- [Task objective]: Locate the lines that hold the string "scene". Copy every such line.

- [Information provided]:
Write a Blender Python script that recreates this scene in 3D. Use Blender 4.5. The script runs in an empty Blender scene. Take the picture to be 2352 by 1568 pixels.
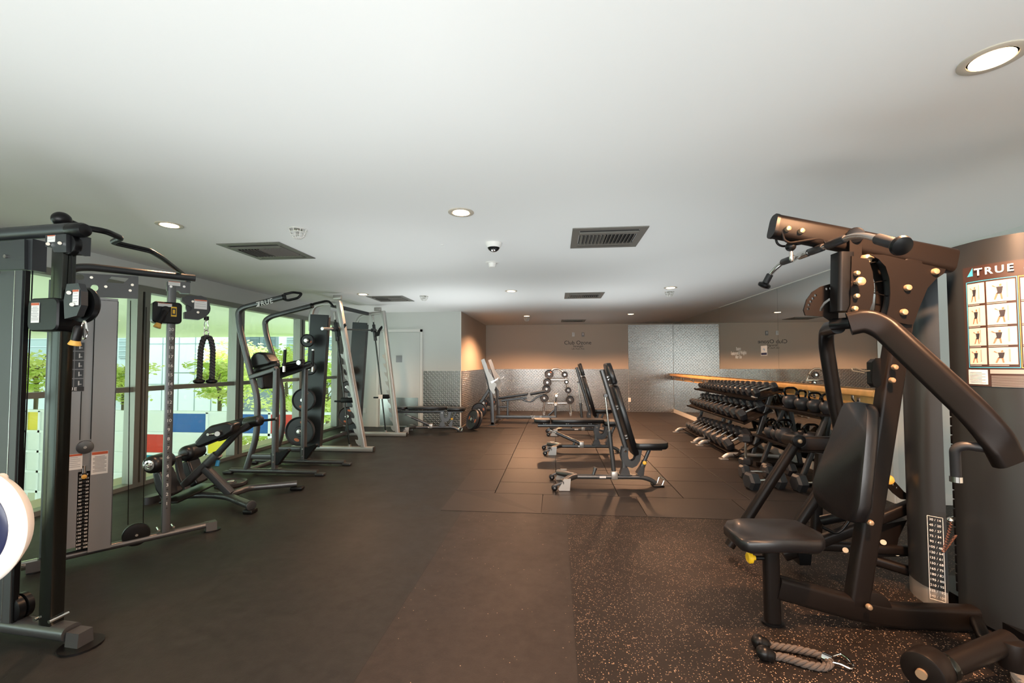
import bpy, bmesh, math, random
from mathutils import Vector, Matrix
random.seed(7)
S = bpy.context.scene
COL = S.collection
PI = math.pi

# ------------------------------------------------------------------ camera, world, sun, added fill lamps, exposure
FPX, PPX, PPY = 1010.0, 1176.0, 799.7          # focal length and optical centre for a 2352 x 1568 frame
YAW, PITCH, ROLL = .0980, .0357, .0015
EYE = Vector((0, 0, 1.35))
_sy, _cy, _sp, _cp = math.sin(YAW), math.cos(YAW), math.sin(PITCH), math.cos(PITCH)
FW = Vector((-_sy*_cp, _cy*_cp, _sp)); _r = Vector((_cy, _sy, 0)); _d = FW.cross(_r)
RT = math.cos(ROLL)*_r + math.sin(ROLL)*_d
DN = -math.sin(ROLL)*_r + math.cos(ROLL)*_d
cd = bpy.data.cameras.new('camera'); cam = bpy.data.objects.new('camera', cd); COL.objects.link(cam)
cd.sensor_width = 36.0; cd.lens = FPX/2352*36.0; cd.shift_y = (PPY-784)/2352; cd.clip_start = .05; cd.clip_end = 300
m4 = Matrix.Identity(4)
for i in range(3):
    m4[i][0] = RT[i]; m4[i][1] = -DN[i]; m4[i][2] = -FW[i]; m4[i][3] = EYE[i]
cam.matrix_world = m4
S.camera = cam
S.view_settings.view_transform = 'Standard'; S.view_settings.look = 'None'
S.view_settings.exposure = 0.0; S.view_settings.gamma = 1.0; S.view_settings.use_curve_mapping = False
S.cycles.use_denoising = True
S.cycles.max_bounces = 9; S.cycles.diffuse_bounces = 4; S.cycles.glossy_bounces = 5
S.cycles.transmission_bounces = 6; S.cycles.transparent_max_bounces = 12
S.cycles.sample_clamp_indirect = 6.0; S.cycles.caustics_reflective = False; S.cycles.caustics_refractive = False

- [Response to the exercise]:
Write a Blender Python script that recreates this scene in 3D. Use Blender 4.5. The script runs in an empty Blender scene. Take the picture to be 2352 by 1568 pixels.
S = bpy.context.scene